Anche Marianna non abbocca all’amo della narrazione, del puntuale commento, dell’illustrazione, ma ingigantisce i mostri del margine, dà vita alle figure di contorno, agli abbellimenti, alle figure sinuose che perdono la loro aura aristocratica, il loro essere ornamento ad una dimensione, per farsi festa e pericolo, enigma e ghirigoro. Selva di figure ibride fra le quali resta l’inquietudine, il ricordo dell’oscuro.
Come per un Viaggio incerto, anche di questo Carosello delle ore vediamo il quaderno di lavoro: la serie dei bozzetti, lo scorrere dei primi tentativi che poi arrivano a una forma che eccelle, che non sta nella pagina, che è carta volante, foglio che come ho già detto prende vita.

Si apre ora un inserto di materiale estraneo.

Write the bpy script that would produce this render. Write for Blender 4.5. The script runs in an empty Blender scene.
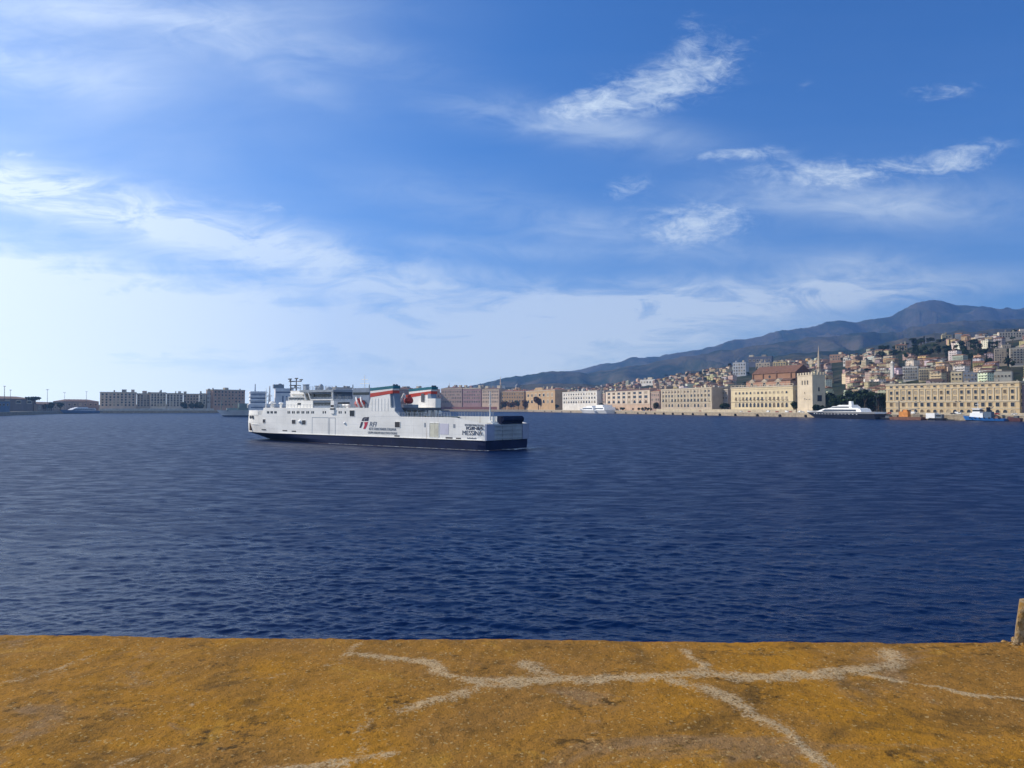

Ed è incredibile la coerenza con la quale l’artista consente alle sue figure di occupare gli spazi del nostro quotidiano. Queste grottesche figure faranno compagnia ancora fino al 16 aprile al pubblico di lettori e studiosi che frequentano giorno dopo giorno le grandi sale della Biblioteca Nazionale.
Strappa da te la vanità ha scritto Ezra Pound in uno dei suoi versi più famosi. Strappare la vanità. Liberarsi del compiacimento e farsi da parte, cedere alla molteplicità senza dominarla. Ho avuto queste parole in testa mentre partecipavo alla mostra di Caroline e ho avuto la fortuna di vedere i lavori di Marianna. Ho pensato a Ezra Pound:
Ma avere fatto in luogo di non avere fatto
Questa non è vanità. Avere, con discrezione bussato,
Perché un Blunt aprisse
Aver raccolto dal vento una tradizione viva
O da un bell’occhio antico la fiamma inviolata
Questo non è vanità.
Aver raccolto dal vento una tradizione viva…questa mi sembra l’essenza delle due esposizioni, che sono anche due esplosioni. Questa la cifra che accomuna due lavori diversi di due diverse artiste che non hanno avuto paura a vivere nella traduzione, di guardare la fiamma viva degli ambigui occhi antichi.
Che bella esperienza leggere questo articolo. Grazie.